In the near-decade since pop-bluegrass act Nickel Creek’s last full album — 2005’s excellent Why Should the Fire Die? — the band’s members have carved their own musical successes and identities: Mandolin virtuoso Chris Thile worked alongside Yo-Yo Ma and formed the highly successful Punch Brothers; guitarist Sean Watkins lent his talents to Fiction Family; and fiddler Sara Watkins released a string of solo albums and toured with artists including The Decemberists and Jackson Browne.

Though they’ve taken so much time away from one another, all three sound right at home on A Dotted Line, Nickel Creek’s triumphant return. The album finds the bluegrass wunderkinds at their most mature, marrying their signature lush harmonies and intricate arrangements with a surprisingly affecting turn towards minimalism.

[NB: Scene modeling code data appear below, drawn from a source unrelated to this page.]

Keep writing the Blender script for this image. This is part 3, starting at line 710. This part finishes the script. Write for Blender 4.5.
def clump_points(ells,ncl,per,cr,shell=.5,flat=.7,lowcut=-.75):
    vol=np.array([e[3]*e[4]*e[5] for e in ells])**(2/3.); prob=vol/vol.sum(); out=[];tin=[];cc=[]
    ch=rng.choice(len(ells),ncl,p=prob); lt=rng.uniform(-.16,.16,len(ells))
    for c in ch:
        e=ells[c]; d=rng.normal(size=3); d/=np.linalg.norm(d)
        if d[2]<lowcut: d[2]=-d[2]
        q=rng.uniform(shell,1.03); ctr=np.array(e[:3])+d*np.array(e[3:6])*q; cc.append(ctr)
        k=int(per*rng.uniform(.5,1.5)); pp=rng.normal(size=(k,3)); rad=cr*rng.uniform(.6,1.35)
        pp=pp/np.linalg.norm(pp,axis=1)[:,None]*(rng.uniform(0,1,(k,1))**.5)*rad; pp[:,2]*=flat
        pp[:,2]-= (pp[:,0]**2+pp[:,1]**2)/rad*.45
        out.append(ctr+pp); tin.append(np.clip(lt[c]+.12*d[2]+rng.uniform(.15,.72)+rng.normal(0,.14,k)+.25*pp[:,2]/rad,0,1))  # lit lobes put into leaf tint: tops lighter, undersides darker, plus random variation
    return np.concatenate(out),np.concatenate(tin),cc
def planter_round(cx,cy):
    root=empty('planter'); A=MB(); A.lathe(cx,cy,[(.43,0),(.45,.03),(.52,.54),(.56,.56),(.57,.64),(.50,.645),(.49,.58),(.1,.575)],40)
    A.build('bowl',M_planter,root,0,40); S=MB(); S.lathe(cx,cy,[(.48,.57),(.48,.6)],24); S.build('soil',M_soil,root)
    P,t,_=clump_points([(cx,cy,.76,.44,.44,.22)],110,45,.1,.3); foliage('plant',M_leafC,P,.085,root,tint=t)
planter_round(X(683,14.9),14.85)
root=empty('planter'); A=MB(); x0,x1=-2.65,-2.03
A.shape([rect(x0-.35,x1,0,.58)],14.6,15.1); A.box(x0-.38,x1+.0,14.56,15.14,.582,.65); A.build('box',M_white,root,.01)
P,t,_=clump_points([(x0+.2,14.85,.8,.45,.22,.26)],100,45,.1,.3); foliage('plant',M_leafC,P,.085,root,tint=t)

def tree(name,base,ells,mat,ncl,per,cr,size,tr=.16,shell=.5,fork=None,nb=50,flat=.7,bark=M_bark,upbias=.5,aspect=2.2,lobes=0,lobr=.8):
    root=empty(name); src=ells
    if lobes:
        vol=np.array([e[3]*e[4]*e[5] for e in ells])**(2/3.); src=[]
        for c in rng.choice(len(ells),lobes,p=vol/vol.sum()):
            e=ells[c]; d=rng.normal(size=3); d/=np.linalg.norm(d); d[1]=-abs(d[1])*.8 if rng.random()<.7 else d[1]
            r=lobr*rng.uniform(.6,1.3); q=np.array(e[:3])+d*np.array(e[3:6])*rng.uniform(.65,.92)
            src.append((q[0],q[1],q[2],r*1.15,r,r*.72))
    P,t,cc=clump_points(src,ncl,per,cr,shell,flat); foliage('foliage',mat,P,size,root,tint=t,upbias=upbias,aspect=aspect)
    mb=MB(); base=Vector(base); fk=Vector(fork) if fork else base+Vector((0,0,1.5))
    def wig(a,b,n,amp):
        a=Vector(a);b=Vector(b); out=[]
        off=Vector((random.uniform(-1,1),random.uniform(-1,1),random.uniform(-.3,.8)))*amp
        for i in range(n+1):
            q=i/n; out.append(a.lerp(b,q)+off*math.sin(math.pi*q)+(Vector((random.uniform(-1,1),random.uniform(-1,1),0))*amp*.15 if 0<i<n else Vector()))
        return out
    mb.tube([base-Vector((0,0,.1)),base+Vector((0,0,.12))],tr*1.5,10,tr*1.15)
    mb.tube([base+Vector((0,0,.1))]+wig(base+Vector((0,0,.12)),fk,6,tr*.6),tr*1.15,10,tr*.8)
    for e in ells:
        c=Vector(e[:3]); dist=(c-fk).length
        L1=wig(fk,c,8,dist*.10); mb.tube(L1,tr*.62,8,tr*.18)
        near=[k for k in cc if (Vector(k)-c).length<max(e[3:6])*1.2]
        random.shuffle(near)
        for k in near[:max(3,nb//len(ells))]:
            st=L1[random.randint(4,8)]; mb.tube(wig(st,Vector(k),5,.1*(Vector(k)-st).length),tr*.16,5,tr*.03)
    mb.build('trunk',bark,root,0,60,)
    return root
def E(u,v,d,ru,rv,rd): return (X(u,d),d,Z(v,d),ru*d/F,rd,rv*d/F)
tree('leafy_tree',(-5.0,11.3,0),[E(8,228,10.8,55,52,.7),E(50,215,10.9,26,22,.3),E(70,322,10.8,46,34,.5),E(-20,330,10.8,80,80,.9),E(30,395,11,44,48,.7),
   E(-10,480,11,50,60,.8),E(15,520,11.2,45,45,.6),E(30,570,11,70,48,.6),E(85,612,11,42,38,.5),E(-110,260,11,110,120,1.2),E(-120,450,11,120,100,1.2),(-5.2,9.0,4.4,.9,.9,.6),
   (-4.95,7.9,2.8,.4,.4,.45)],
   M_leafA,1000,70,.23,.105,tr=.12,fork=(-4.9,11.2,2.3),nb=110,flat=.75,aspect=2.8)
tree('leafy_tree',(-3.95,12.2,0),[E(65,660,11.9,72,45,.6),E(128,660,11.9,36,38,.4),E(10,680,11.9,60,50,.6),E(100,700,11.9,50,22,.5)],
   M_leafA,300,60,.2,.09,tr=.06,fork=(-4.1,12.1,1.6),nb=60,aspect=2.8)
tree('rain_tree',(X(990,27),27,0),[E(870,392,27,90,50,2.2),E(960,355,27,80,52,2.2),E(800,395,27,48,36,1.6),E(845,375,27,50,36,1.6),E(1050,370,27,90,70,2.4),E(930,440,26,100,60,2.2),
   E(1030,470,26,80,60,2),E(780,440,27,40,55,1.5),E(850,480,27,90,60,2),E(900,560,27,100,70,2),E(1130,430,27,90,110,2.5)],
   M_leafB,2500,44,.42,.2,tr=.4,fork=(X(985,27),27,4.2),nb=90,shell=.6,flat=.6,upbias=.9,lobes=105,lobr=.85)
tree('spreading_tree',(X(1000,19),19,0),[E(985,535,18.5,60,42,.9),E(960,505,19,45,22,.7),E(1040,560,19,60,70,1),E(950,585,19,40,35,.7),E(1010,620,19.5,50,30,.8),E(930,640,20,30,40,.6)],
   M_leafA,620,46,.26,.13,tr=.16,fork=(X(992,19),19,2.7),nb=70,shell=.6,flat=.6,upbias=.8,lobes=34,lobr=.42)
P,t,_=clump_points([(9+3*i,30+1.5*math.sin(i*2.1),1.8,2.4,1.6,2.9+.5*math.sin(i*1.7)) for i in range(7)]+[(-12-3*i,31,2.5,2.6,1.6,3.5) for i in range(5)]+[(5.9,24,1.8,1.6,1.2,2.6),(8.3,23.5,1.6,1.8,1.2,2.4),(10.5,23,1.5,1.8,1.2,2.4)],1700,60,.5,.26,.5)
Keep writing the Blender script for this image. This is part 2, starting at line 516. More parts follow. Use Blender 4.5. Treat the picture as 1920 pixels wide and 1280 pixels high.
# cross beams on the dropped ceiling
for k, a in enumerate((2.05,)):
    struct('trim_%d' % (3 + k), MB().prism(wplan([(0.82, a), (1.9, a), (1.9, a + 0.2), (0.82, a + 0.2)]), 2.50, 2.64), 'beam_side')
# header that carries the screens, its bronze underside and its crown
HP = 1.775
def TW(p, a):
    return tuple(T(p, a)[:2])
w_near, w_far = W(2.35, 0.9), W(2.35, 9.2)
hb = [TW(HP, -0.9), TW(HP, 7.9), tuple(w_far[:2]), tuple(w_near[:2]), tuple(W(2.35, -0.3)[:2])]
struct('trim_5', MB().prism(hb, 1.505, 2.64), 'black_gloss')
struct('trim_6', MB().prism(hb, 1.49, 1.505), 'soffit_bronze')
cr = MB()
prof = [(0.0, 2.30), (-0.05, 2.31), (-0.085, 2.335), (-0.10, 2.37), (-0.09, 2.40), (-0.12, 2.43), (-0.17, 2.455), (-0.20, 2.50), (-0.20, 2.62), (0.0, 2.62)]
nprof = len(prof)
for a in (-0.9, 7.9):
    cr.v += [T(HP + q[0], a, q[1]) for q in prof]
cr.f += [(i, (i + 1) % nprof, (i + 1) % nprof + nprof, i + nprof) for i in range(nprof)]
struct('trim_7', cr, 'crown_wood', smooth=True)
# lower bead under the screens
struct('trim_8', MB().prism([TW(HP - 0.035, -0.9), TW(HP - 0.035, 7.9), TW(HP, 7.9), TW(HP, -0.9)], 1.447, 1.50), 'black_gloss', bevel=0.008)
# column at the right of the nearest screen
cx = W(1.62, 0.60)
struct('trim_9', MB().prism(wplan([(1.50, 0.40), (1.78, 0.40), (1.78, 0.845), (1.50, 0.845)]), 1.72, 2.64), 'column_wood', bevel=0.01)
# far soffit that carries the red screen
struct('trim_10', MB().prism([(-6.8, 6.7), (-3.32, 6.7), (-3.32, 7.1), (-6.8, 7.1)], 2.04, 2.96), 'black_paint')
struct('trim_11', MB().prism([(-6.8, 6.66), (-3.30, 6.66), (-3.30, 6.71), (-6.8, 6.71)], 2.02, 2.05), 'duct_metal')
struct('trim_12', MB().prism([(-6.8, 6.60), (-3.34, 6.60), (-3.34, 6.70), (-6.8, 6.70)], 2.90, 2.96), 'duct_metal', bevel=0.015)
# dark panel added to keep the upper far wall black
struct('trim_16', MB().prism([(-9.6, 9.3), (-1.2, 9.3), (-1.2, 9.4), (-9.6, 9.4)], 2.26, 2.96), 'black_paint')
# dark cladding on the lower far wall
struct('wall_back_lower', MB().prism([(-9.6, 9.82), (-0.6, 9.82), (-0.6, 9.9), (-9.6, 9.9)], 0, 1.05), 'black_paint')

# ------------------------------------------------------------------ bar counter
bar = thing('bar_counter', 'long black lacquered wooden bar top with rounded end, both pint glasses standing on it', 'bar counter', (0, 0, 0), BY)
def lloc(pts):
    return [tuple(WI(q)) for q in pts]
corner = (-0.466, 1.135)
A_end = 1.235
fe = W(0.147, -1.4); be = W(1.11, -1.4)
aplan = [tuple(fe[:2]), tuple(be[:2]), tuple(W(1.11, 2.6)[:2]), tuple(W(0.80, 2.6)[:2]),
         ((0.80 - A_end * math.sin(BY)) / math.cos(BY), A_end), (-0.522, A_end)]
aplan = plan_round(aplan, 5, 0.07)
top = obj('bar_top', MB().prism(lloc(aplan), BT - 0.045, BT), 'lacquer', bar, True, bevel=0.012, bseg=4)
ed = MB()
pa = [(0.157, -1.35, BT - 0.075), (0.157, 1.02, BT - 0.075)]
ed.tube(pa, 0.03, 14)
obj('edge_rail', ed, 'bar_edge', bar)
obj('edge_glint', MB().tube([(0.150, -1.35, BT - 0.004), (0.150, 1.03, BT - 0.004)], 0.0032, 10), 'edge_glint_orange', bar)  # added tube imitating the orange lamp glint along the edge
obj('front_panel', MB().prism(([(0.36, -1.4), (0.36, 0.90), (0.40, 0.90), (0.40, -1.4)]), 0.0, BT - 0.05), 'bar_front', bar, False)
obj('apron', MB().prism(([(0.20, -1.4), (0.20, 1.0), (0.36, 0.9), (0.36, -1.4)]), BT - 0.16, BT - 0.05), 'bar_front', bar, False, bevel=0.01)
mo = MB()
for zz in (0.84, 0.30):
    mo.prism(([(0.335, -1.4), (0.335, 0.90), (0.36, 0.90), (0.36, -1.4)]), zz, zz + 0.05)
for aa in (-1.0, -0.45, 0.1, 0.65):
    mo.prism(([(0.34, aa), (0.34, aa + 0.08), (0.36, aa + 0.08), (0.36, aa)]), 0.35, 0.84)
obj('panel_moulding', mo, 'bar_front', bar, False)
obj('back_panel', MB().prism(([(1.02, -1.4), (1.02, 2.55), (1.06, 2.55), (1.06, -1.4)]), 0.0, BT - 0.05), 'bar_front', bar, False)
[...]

Take the album-opening one-two punch of “Rest of My Life” and “Destination.” “Rest of My Life” swings beautifully between plaintive strumming and pointed finger-picking while Sara Watkins’ lilting harmonies layer effortlessly behind Thile’s bluesy, hungover vocals (“Here we all lie/ In a dry sea of Solo cups/ With the sun in our eyes”). “Destination,” meanwhile, finds Sara leading a driving call and response: “This time I’ve got no hesitation/ and I’ll be movin’ on.”

Lyrically, these two set the tone for A Dotted Line, a golden ode to melancholy that finds the older, wiser Nickel Creek grappling with the steady passage of time, the crumbling of relationships and the lasting sting of regrets. “Christmas Eve” delicately spins the tale of a holiday break-up before building to a huge, sweeping refrain (“Please darling wait/ It’s not all over yet”) that flits between joyous and heartbreaking, drunkenly desperate and cautiously optimistic.

Elsewhere, Thile and the Watkins siblings play with the sort of indie rock arrangements that wouldn’t sound out of place on a Punch Brothers or Fiction Family record: “You Don’t Know What’s Going On” is a straight-up pop-punk cut, a skittering, up-tempo shout-along that finds Thile spitting fiery accusations like a half-broken machine gun, while “Love of Mine” lets him step into the sort of heartbreaking balladeer role his sugary, leading-man voice demands.

A Dotted Line isn’t all so grim. The couple of instrumental tracks (“Elsie” and “Elephant in the Corn”) are spry and sunny, a welcome reminder of the trio’s classical backgrounds, while “Hayloft” — a surprisingly faithful cover of a truly awful B-52s pastiche by Canada’s Mother Mother — finds the group playfully reveling in country-pop’s worst excesses.

Though the Watkins duo and Thile have made sizable contributions to Americana and bluegrass individually, A Dotted Line is a powerful, instantly likable reminder of how much they have to offer as a collective. Alternately heartbreaking and smile-inducing, dauntingly virtuosic and accessibly poppy, A Dotted Line is a return to form for some of progressive bluegrass’ once and future saviors.